Lurking in the depths of a Da Vinci Code-style vault, shrouded in Swiss secrecy, is a big bag of tax-free swag that costs the UK somewhere between £4 to 13 billion per year. Well, it’s something billion. Nobody’s really too sure. Either way, it sounds like a lot and Brown, Sarkozy, Merkel et al suddenly seem very eager to get it back.
President Obama’s legislation to stop offshore tax haven and tax shelter abuse (cannily entitled The US Stop Tax Haven Abuse Act) has shaken Swiss banking giants UBS to the core. It demands that they not only pay back tax deficits to the US, but that they hand over the fortified names of hundreds of their mysterious account holders, a fair number of whom I suspect are British.
With UK havens like the Isle of Man, Guernsey and Jersey under Obama’s spotlight, I can feel the reverberation from Brown’s knee-jerk reaction as he edges his toes out of neutral waters and decides to finally do something about tax avoidance. But is it too little, too late? And more importantly, is his assault on world greed targeted in the right place?
It’s no secret that the über-rich have been filtering their bonuses, mortgages and spousal ‘gifts’ in Switzerland, the Cayman Islands and Monaco for decades. It’s also no secret that the rest of us (particularly financial professionals) have been increasingly looking for work in other tax havens like the Middle East to avoid (note – not evade) paying that irksome amount that comes out of our pay packet each month.
Lumbering the offshore industry together into one, ‘tax haven’ package is essentially adding another layer of confusion to the already cloudy haze pervading tax avoidance. As soon as one tax loophole is sloppily patched up, another one opens.
I’d like to see the rules on tax avoidance made clearer through the implementation of an all-encompassing, general anti-avoidance rule (GAAR) – although this has already been dismissed a few years ago as being too ‘uncertain’. What, more uncertain than our current tax laws?
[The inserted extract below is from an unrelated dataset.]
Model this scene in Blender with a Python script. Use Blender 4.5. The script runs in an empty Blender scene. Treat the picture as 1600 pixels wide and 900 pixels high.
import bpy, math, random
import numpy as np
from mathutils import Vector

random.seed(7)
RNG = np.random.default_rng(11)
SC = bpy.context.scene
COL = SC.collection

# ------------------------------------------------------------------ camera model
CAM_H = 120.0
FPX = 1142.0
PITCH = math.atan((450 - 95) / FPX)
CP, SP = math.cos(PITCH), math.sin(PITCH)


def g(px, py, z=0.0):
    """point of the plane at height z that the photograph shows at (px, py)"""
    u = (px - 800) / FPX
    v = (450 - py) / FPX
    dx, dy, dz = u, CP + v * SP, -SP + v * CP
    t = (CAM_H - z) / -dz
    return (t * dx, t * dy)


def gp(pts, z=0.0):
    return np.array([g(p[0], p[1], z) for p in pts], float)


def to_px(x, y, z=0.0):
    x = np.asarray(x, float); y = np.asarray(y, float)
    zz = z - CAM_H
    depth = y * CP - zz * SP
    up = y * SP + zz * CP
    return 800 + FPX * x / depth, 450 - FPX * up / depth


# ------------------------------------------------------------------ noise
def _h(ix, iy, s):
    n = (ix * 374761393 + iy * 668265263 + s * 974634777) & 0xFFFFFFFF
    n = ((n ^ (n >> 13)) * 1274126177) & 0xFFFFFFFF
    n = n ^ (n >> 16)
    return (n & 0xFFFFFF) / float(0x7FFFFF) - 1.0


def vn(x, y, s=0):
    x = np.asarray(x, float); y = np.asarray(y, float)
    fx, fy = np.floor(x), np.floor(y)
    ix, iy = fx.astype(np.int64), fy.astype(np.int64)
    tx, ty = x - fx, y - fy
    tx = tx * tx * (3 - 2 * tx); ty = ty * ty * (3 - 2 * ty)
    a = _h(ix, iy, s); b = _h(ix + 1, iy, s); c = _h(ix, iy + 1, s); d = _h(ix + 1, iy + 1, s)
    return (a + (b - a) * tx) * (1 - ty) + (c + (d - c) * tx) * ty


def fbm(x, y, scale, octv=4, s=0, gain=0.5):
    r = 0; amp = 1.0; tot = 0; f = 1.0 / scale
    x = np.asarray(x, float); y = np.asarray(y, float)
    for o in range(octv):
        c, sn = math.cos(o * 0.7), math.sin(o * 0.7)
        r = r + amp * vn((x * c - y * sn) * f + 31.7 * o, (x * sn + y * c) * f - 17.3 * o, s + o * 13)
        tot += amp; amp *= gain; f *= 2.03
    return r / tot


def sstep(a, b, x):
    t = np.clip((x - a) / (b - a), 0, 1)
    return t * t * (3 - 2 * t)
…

Really?
With the G20 summit in London just around the corner, European leaders have already been discussing (without going into detail, naturally) how best to reform the European Union Savings Tax Directive and how to implement universal policies that will prevent the world’s rich from getting richer.
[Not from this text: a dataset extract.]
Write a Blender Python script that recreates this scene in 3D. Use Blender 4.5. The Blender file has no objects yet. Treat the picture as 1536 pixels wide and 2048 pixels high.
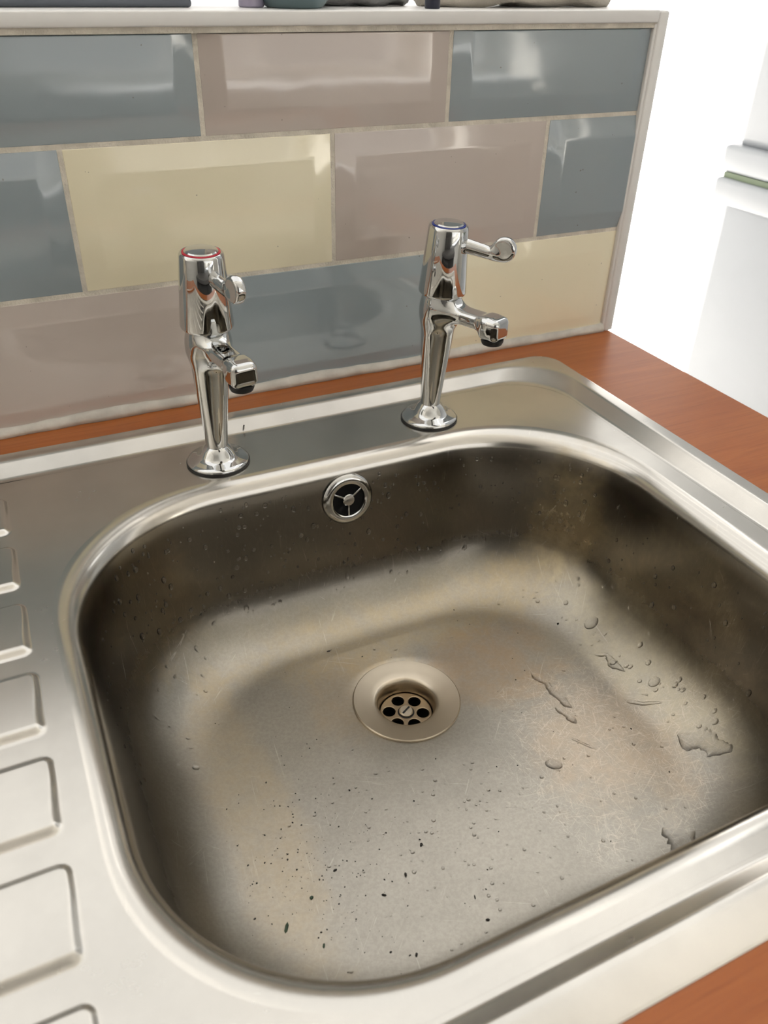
import bpy, bmesh, math, random
import numpy as np
from mathutils import Matrix, Vector

random.seed(7)
rng = np.random.default_rng(7)
scene = bpy.context.scene
COL = scene.collection

# ------------------------------------------------------------------ camera
cam_data = bpy.data.cameras.new('camera')
cam = bpy.data.objects.new('camera', cam_data)
COL.objects.link(cam)
R = ((0.902749, 0.224634, -0.366856), (-0.429700, 0.510639, -0.744719), (0.020042, 0.829932, 0.557504))
cam.matrix_world = Matrix.Translation((-0.36634, -0.64372, 0.31927)) @ Matrix(R).to_4x4()
cam_data.sensor_fit = 'VERTICAL'
cam_data.sensor_height = 24.0
cam_data.lens = 24.0 * 1646.68 / 2048.0
cam_data.clip_start = 0.01
cam_data.dof.use_dof = True
cam_data.dof.focus_distance = 0.60
cam_data.dof.aperture_fstop = 7.0
scene.camera = cam

# ------------------------------------------------------------------ light
world = bpy.data.worlds.new('sky')
scene.world = world
world.use_nodes = True
bg = world.node_tree.nodes['Background']
bg.inputs[0].default_value = (1.0, 0.985, 0.955, 1)
bg.inputs[1].default_value = 1.0

sun_data = bpy.data.lights.new('sun', 'SUN')
sun_data.energy = 40.0
sun_data.angle = math.radians(0.6)
sun_data.color = (1.0, 0.96, 0.91)
sun = bpy.data.objects.new('sun', sun_data)
COL.objects.link(sun)
sun.rotation_euler = Vector((-0.36, -0.42, 0.83)).to_track_quat('Z', 'Y').to_euler()

scene.view_settings.view_transform = 'Standard'
scene.view_settings.look = 'None'
scene.view_settings.gamma = 1.0
scene.view_settings.use_curve_mapping = False
scene.view_settings.exposure = 0.45

# ------------------------------------------------------------------ materials
def new_mat(name):
    m = bpy.data.materials.new(name)
    m.use_nodes = True
    nt = m.node_tree
    return m, nt, nt.nodes['Principled BSDF']

def node(nt, typ, **kw):
    n = nt.nodes.new(typ)
    for k, v in kw.items():
        setattr(n, k, v)
    return n

def plain(name, col, rough=0.5, metal=0.0, noise=0.04, nscale=30.0, bump=0.0, bscale=200.0, spec=0.5, coat=0.0):
    m, nt, b = new_mat(name)
    tc = node(nt, 'ShaderNodeTexCoord')
    nz = node(nt, 'ShaderNodeTexNoise'); nz.inputs['Scale'].default_value = nscale; nz.inputs['Detail'].default_value = 4
    nt.links.new(tc.outputs['Object'], nz.inputs['Vector'])
    rp = node(nt, 'ShaderNodeValToRGB')
    rp.color_ramp.elements[0].position = 0.3; rp.color_ramp.elements[1].position = 0.7
    rp.color_ramp.elements[0].color = tuple(max(0, c * (1 - noise)) for c in col) + (1,)
    rp.color_ramp.elements[1].color = tuple(min(1, c * (1 + noise)) for c in col) + (1,)
    nt.links.new(nz.outputs['Fac'], rp.inputs['Fac'])
    nt.links.new(rp.outputs['Color'], b.inputs['Base Color'])
    b.inputs['Roughness'].default_value = rough
    b.inputs['Metallic'].default_value = metal
    b.inputs['Specular IOR Level'].default_value = spec
    b.inputs['Coat Weight'].default_value = coat
    b.inputs['Coat Roughness'].default_value = 0.05
    if bump > 0:
        n2 = node(nt, 'ShaderNodeTexNoise'); n2.inputs['Scale'].default_value = bscale; n2.inputs['Detail'].default_value = 3
        nt.links.new(tc.outputs['Object'], n2.inputs['Vector'])
        bp = node(nt, 'ShaderNodeBump'); bp.inputs['Strength'].default_value = bump; bp.inputs['Distance'].default_value = 0.002
        nt.links.new(n2.outputs['Fac'], bp.inputs['Height'])
        nt.links.new(bp.outputs['Normal'], b.inputs['Normal'])
    return m

def mixcol(nt, fac, a, b_):
    mx = node(nt, 'ShaderNodeMix', data_type='RGBA')
    for sock, v in ((mx.inputs[0], fac), (mx.inputs[6], a), (mx.inputs[7], b_)):
        if hasattr(v, 'links'):
            nt.links.new(v, sock)
        else:
            sock.default_value = v
    return mx.outputs[2]

def math_n(nt, op, a, b_=None, clamp=False):
    n = node(nt, 'ShaderNodeMath', operation=op, use_clamp=clamp)
    for i, v in enumerate((a, b_)):
        if v is None:
            continue
        if hasattr(v, 'links'):
            nt.links.new(v, n.inputs[i])
        else:
            n.inputs[i].default_value = v
    return n.outputs[0]

def ramp(nt, src, p0, p1, c0=0.0, c1=1.0):
    n = node(nt, 'ShaderNodeMapRange', interpolation_type='SMOOTHSTEP')
    nt.links.new(src, n.inputs[0])
    n.inputs[1].default_value = p0; n.inputs[2].default_value = p1
    n.inputs[3].default_value = c0; n.inputs[4].default_value = c1
    return n.outputs[0]

def noise(nt, vec, scale, detail=4, rough=0.55, dist=0.0):
    n = node(nt, 'ShaderNodeTexNoise')
    n.inputs['Scale'].default_value = scale; n.inputs['Detail'].default_value = detail
    n.inputs['Roughness'].default_value = rough; n.inputs['Distortion'].default_value = dist
    nt.links.new(vec, n.inputs['Vector'])
    return n.outputs['Fac']

def mapping(nt, vec, scale=(1, 1, 1), loc=(0, 0, 0), rot=(0, 0, 0)):
    n = node(nt, 'ShaderNodeMapping')
    n.inputs['Scale'].default_value = scale; n.inputs['Location'].default_value = loc; n.inputs['Rotation'].default_value = rot
    nt.links.new(vec, n.inputs['Vector'])
    return n.outputs[0]

def blob(nt, pos, cx, cy, rx, ry, wob):
    """soft elliptical stain mask around (cx, cy), its outline broken by a noise"""
    sep = node(nt, 'ShaderNodeSeparateXYZ'); nt.links.new(pos, sep.inputs[0])
    dx = math_n(nt, 'DIVIDE', math_n(nt, 'SUBTRACT', sep.outputs[0], cx), rx)
    dy = math_n(nt, 'DIVIDE', math_n(nt, 'SUBTRACT', sep.outputs[1], cy), ry)
    d = math_n(nt, 'SQRT', math_n(nt, 'ADD', math_n(nt, 'MULTIPLY', dx, dx), math_n(nt, 'MULTIPLY', dy, dy)))
    d = math_n(nt, 'ADD', d, math_n(nt, 'MULTIPLY', math_n(nt, 'SUBTRACT', wob, 0.5), 1.6))
    return ramp(nt, d, 0.45, 1.15, 1.0, 0.0)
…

All very nice, but I can’t help but agree with the comments made by the Director of the European Centre for International Political Economy Fredrik Erixon after the recent mini G20 meeting in Berlin, in which he stated that “they couldn’t agree on something more substantial so they went for the easy targets: tax havens and hedge funds”.
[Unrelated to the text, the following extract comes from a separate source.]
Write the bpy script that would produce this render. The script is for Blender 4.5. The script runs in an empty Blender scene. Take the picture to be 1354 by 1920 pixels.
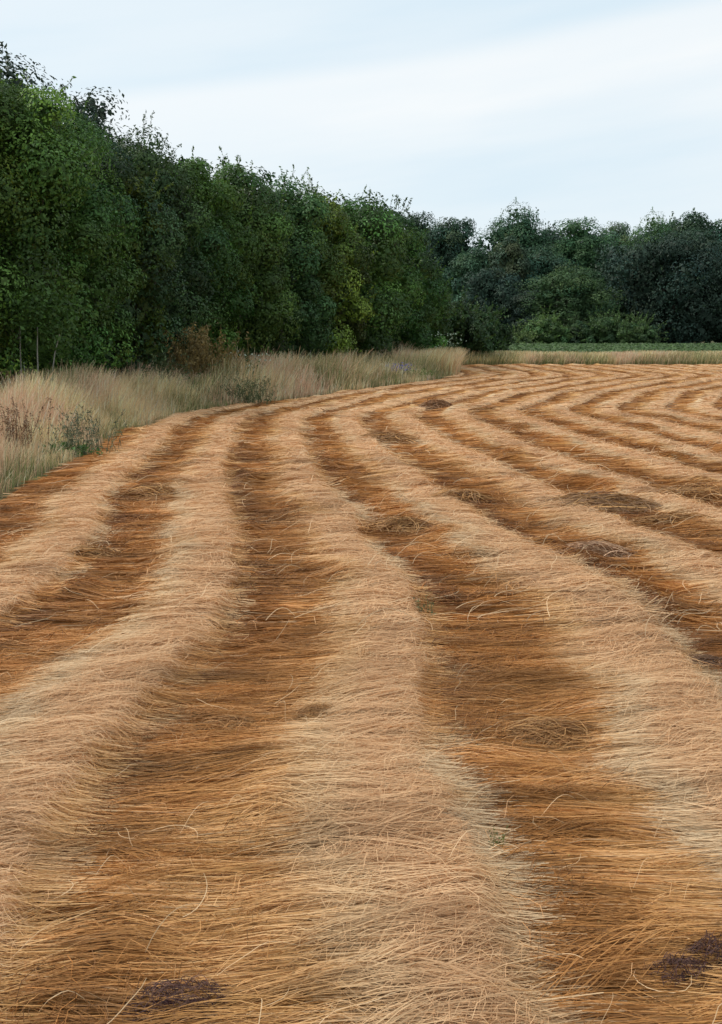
import bpy, math
import numpy as np

sc = bpy.context.scene
COL = sc.collection
# ------------------------------------------------------------------ camera
H0 = 1.6
cam_d = bpy.data.cameras.new('camera')
cam = bpy.data.objects.new('camera', cam_d); COL.objects.link(cam)
cam.location = (0, 0, H0)
PITCH = math.atan(332 / 2000)
cam.rotation_euler = (math.pi / 2 - PITCH, 0, 0)
cam_d.sensor_fit = 'VERTICAL'; cam_d.sensor_height = 36
cam_d.lens = 2000 / 1920 * 36
cam_d.clip_start = 0.05; cam_d.clip_end = 3000
sc.camera = cam
# ------------------------------------------------------------------ world, sun, exposure
SUN_EL, SUN_AZ = 50, -70          # azimuth measured from the view direction, to the left
w = bpy.data.worlds.new('World'); sc.world = w; w.use_nodes = True
nt = w.node_tree; N = nt.nodes; Lk = nt.links
N.clear()
out = N.new('ShaderNodeOutputWorld'); bg = N.new('ShaderNodeBackground')
sky = N.new('ShaderNodeTexSky'); sky.sky_type = 'NISHITA'; sky.sun_disc = False
sky.sun_elevation = math.radians(SUN_EL); sky.sun_rotation = math.radians(SUN_AZ)
sky.dust_density = 2.0
tc = N.new('ShaderNodeTexCoord')
sep = N.new('ShaderNodeSeparateXYZ'); Lk.new(tc.outputs['Generated'], sep.inputs[0])


def wmath(op, a, b=None, c=None, clamp=False):
    n = N.new('ShaderNodeMath'); n.operation = op; n.use_clamp = clamp
    for i, v in enumerate((a, b, c)):
        if v is None: continue
        if isinstance(v, (int, float)): n.inputs[i].default_value = v
        else: Lk.new(v, n.inputs[i])
    return n.outputs[0]


# thin stratus sheets: noise stretched along the horizon, slightly tilted
zt = wmath('ADD', sep.outputs[2], wmath('MULTIPLY', sep.outputs[0], -0.13))
cmb = N.new('ShaderNodeCombineXYZ')
Lk.new(wmath('MULTIPLY', sep.outputs[0], 1.5), cmb.inputs[0])
Lk.new(wmath('MULTIPLY', sep.outputs[1], 1.5), cmb.inputs[1])
Lk.new(wmath('MULTIPLY', zt, 11.0), cmb.inputs[2])
nz = N.new('ShaderNodeTexNoise'); nz.inputs['Scale'].default_value = 1.0; nz.inputs['Detail'].default_value = 5
nz.inputs['Roughness'].default_value = 0.5
Lk.new(cmb.outputs[0], nz.inputs['Vector'])
# one long bright sheet, tilted up to the right
d = wmath('SUBTRACT', zt, 0.215)
d = wmath('ADD', d, wmath('MULTIPLY', wmath('SUBTRACT', nz.outputs[0], 0.5), 0.05))
up = N.new('ShaderNodeMapRange'); up.interpolation_type = 'SMOOTHSTEP'
Lk.new(d, up.inputs[0]); up.inputs[1].default_value = -0.10; up.inputs[2].default_value = 0.0
dn = N.new('ShaderNodeMapRange'); dn.interpolation_type = 'SMOOTHSTEP'
Lk.new(d, dn.inputs[0]); dn.inputs[1].default_value = 0.0; dn.inputs[2].default_value = 0.028
dn.inputs[3].default_value = 1; dn.inputs[4].default_value = 0
band = wmath('MULTIPLY', up.outputs[0], dn.outputs[0])
rp = N.new('ShaderNodeMapRange'); Lk.new(nz.outputs[0], rp.inputs[0])
rp.inputs[1].default_value = 0.4; rp.inputs[2].default_value = 0.68; rp.interpolation_type = 'SMOOTHSTEP'
mask = wmath('ADD', wmath('MULTIPLY', band, 0.75), wmath('MULTIPLY', rp.outputs[0], 0.45), clamp=True)
ccol = N.new('ShaderNodeMix'); ccol.data_type = 'RGBA'
Lk.new(mask, ccol.inputs[0])
ccol.inputs[6].default_value = (0.71, 0.85, 0.94, 1)
ccol.inputs[7].default_value = (0.96, 0.985, 0.99, 1)
skl = N.new('ShaderNodeMix'); skl.data_type = 'RGBA'; skl.blend_type = 'MULTIPLY'; skl.inputs[0].default_value = 1
Lk.new(sky.outputs[0], skl.inputs[6]); skl.inputs[7].default_value = (0.10, 0.10, 0.10, 1)
mx = N.new('ShaderNodeMix'); mx.data_type = 'RGBA'; mx.inputs[0].default_value = 0.9
Lk.new(skl.outputs[2], mx.inputs[6]); Lk.new(ccol.outputs[2], mx.inputs[7])
sc10 = N.new('ShaderNodeMix'); sc10.data_type = 'RGBA'; sc10.blend_type = 'MULTIPLY'; sc10.inputs[0].default_value = 1
Lk.new(mx.outputs[2], sc10.inputs[6]); sc10.inputs[7].default_value = (10, 10, 10, 1)
sc10.clamp_result = False
Lk.new(sc10.outputs[2], bg.inputs[0]); bg.inputs[1].default_value = 0.1
Lk.new(bg.outputs[0], out.inputs[0])

sd = bpy.data.lights.new('sun', 'SUN'); sd.energy = 2.2; sd.angle = math.radians(14); sd.color = (1, 0.95, 0.87)
sun = bpy.data.objects.new('sun', sd); COL.objects.link(sun)
el, az = math.radians(SUN_EL), math.radians(SUN_AZ)
from mathutils import Vector
sdir = Vector((math.sin(az) * math.cos(el), math.cos(az) * math.cos(el), math.sin(el)))
sun.rotation_euler = sdir.to_track_quat('Z', 'Y').to_euler()
sc.view_settings.view_transform = 'Standard'; sc.view_settings.look = 'None'
sc.view_settings.exposure = 0.08; sc.view_settings.gamma = 1.0; sc.view_settings.use_curve_mapping = False
sc.cycles.max_bounces = 5; sc.cycles.diffuse_bounces = 3; sc.cycles.transparent_max_bounces = 4


# ------------------------------------------------------------------ helpers
def hsh(ix, iy, s):
    n = (ix.astype(np.int64) * 374761393 + iy.astype(np.int64) * 668265263 + s * 1442695041) & 0xffffffff
    n = ((n ^ (n >> 13)) * 1274126177) & 0xffffffff
    n = n ^ (n >> 16)
    return (n & 0xffffff) / float(0xffffff)


def vn(x, y, s=0):
    x = np.asarray(x, float); y = np.asarray(y, float); x, y = np.broadcast_arrays(x, y)
    ix = np.floor(x); iy = np.floor(y); fx = x - ix; fy = y - iy
    fx = fx * fx * (3 - 2 * fx); fy = fy * fy * (3 - 2 * fy)
    a = hsh(ix, iy, s); b = hsh(ix + 1, iy, s); c = hsh(ix, iy + 1, s); d_ = hsh(ix + 1, iy + 1, s)
    return (a * (1 - fx) + b * fx) * (1 - fy) + (c * (1 - fx) + d_ * fx) * fy


def fbm(x, y, s=0, o=3):
    r = 0; a = 0.5; t = 0
    for i in range(o):
        r = r + a * vn(x * 2 ** i, y * 2 ** i, s + 17 * i); t += a; a *= .5
    return r / t


def ss(x, a, b):
    t = np.clip((x - a) / (b - a), 0, 1); return t * t * (3 - 2 * t)


def mesh_np(name, V, Q, cols=None, mat=None, parent=None, uv=None, smooth=False, T=None, vcols=None):
    """quads Q (n,4) and/or triangles T (m,3); cols is one colour per face, vcols one per vertex"""
    me = bpy.data.meshes.new(name)
    V = np.ascontiguousarray(V, dtype=np.float32)
    nq = 0 if Q is None else len(Q); ntri = 0 if T is None else len(T)
    li = []
    if nq: li.append(np.asarray(Q).reshape(-1))
    if ntri: li.append(np.asarray(T).reshape(-1))
    li = np.concatenate(li).astype(np.int32)
    me.vertices.add(len(V)); me.vertices.foreach_set('co', V.reshape(-1))
    me.loops.add(len(li)); me.loops.foreach_set('vertex_index', li)
    me.polygons.add(nq + ntri)
    st = np.concatenate([np.arange(nq) * 4, nq * 4 + np.arange(ntri) * 3]).astype(np.int32)
    me.polygons.foreach_set('loop_start', st)
    me.update(calc_edges=True); me.validate()
    if cols is not None:
        at = me.attributes.new('col', 'FLOAT_COLOR', 'FACE')
        c = np.ones((len(cols), 4), np.float32); c[:, :3] = cols
        at.data.foreach_set('color', c.reshape(-1))
    if vcols is not None:
        at = me.attributes.new('col', 'FLOAT_COLOR', 'POINT')
        c = np.ones((len(vcols), 4), np.float32); c[:, :3] = vcols
        at.data.foreach_set('color', c.reshape(-1))
    if smooth: me.polygons.foreach_set('use_smooth', np.ones(nq + ntri, bool))
    if mat: me.materials.append(mat)
    o = bpy.data.objects.new(name, me); COL.objects.link(o)
    if parent: o.parent = parent
    return o


def tag(o, label=None, cat=None, group=None, kind=None):
    if label: o['label'] = label
    if cat: o['category'] = cat
    if group: o['group'] = group
    if kind: o['kind'] = kind
    return o


def empty(name, loc=(0, 0, 0)):
    o = bpy.data.objects.new(name, None); COL.objects.link(o); o.location = loc; o.empty_display_size = .2
    return o


def ribbons(P, W, roll=None, up=(0, 0, 1)):
    """P (n,m,3) centre lines, W (n,m) widths -> V, Q; roll tilts each ribbon about its own line"""
    n, m, _ = P.shape
    T = np.empty_like(P); T[:, 1:-1] = P[:, 2:] - P[:, :-2]; T[:, 0] = P[:, 1] - P[:, 0]; T[:, -1] = P[:, -1] - P[:, -2]
    T /= np.linalg.norm(T, axis=2, keepdims=True) + 1e-9
    if isinstance(up, tuple): up = np.broadcast_to(np.array(up, float), P.shape)
    S = np.cross(T, up); S /= np.linalg.norm(S, axis=2, keepdims=True) + 1e-9
    if roll is not None:
        B = np.cross(S, T)
        S = S * np.cos(roll)[:, None, None] + B * np.sin(roll)[:, None, None]
    V = np.empty((n, m, 2, 3)); V[:, :, 0] = P - S * W[:, :, None] / 2; V[:, :, 1] = P + S * W[:, :, None] / 2
    b = (np.arange(n) * m * 2)[:, None] + np.arange(m - 1)[None] * 2
    Q = np.stack([b, b + 1, b + 3, b + 2], -1).reshape(-1, 4)
    return V.reshape(-1, 3), Q


def tube(path, rad, sides=7):
    path = np.array(path, float); n = len(path)
    T = np.gradient(path, axis=0); T /= np.linalg.norm(T, axis=1, keepdims=True) + 1e-9
    ref = np.array([1.0, 0.13, 0.0]); S = np.cross(T, ref); S /= np.linalg.norm(S, axis=1, keepdims=True) + 1e-9
    B = np.cross(T, S); a = np.linspace(0, 2 * np.pi, sides, endpoint=False)
    V = path[:, None] + (S[:, None] * np.cos(a)[None, :, None] + B[:, None] * np.sin(a)[None, :, None]) * np.array(rad)[:, None, None]
    Q = []
    for i in range(n - 1):
        for j in range(sides):
            k = (j + 1) % sides
            Q.append((i * sides + j, i * sides + k, (i + 1) * sides + k, (i + 1) * sides + j))
    return V.reshape(-1, 3), np.array(Q)


def join(parts):
    Vs, Qs, o = [], [], 0
    for V, Q in parts:
        Vs.append(V); Qs.append(Q + o); o += len(V)
    return np.concatenate(Vs), np.concatenate(Qs)


# ------------------------------------------------------------------ materials
def mat_attr(name, rough=0.8, transl=0.0, spec=0.2, noise=0.0, tinted=False):
    m = bpy.data.materials.new(name); m.use_nodes = True; t = m.node_tree; n = t.nodes; n.clear()
    o = n.new('ShaderNodeOutputMaterial'); p = n.new('ShaderNodeBsdfPrincipled')
    a = n.new('ShaderNodeAttribute'); a.attribute_name = 'col'
    c = a.outputs['Color']
    if tinted:      # kind of tree plus painted bluish haze (object colour), times each leaf's tone
        oi = n.new('ShaderNodeObjectInfo'); q = n.new('ShaderNodeVectorMath'); q.operation = 'MULTIPLY'
        t.links.new(c, q.inputs[0]); t.links.new(oi.outputs['Color'], q.inputs[1])
        q2 = n.new('ShaderNodeVectorMath'); q2.operation = 'SCALE'; t.links.new(q.outputs[0], q2.inputs[0]); q2.inputs['Scale'].default_value = 2.5; c = q2.outputs[0]
    if noise:
        g = n.new('ShaderNodeNewGeometry'); z = n.new('ShaderNodeTexNoise'); z.inputs['Scale'].default_value = noise
        t.links.new(g.outputs['Position'], z.inputs['Vector'])
        r = n.new('ShaderNodeMapRange'); t.links.new(z.outputs[0], r.inputs[0])
        r.inputs[1].default_value = .3; r.inputs[2].default_value = .7; r.inputs[3].default_value = .7; r.inputs[4].default_value = 1.3
        v = n.new('ShaderNodeVectorMath'); v.operation = 'SCALE'; t.links.new(c, v.inputs[0]); t.links.new(r.outputs[0], v.inputs['Scale'])
        c = v.outputs[0]
    t.links.new(c, p.inputs['Base Color'])
    p.inputs['Roughness'].default_value = rough; p.inputs['Specular IOR Level'].default_value = spec
    s = p.outputs[0]
    if transl:
        tr = n.new('ShaderNodeBsdfTranslucent'); t.links.new(c, tr.inputs[0])
        mxx = n.new('ShaderNodeMixShader'); mxx.inputs[0].default_value = transl
        t.links.new(s, mxx.inputs[1]); t.links.new(tr.outputs[0], mxx.inputs[2]); s = mxx.outputs[0]
    t.links.new(s, o.inputs[0])
    return m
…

I am not for a moment condoning unfair tax practices that engender a ‘one rule for us, another for them’ approach. Obama is perfectly correct when he outlines this issue as one of “fairness and integrity”.
But in UK terms, tax havens (and all associated complications) just seem like a rather obvious target, or worse still, diversionary tactic from other more critical financial issues. I can’t help wondering if Mr Brown’s attention is better spent elsewhere.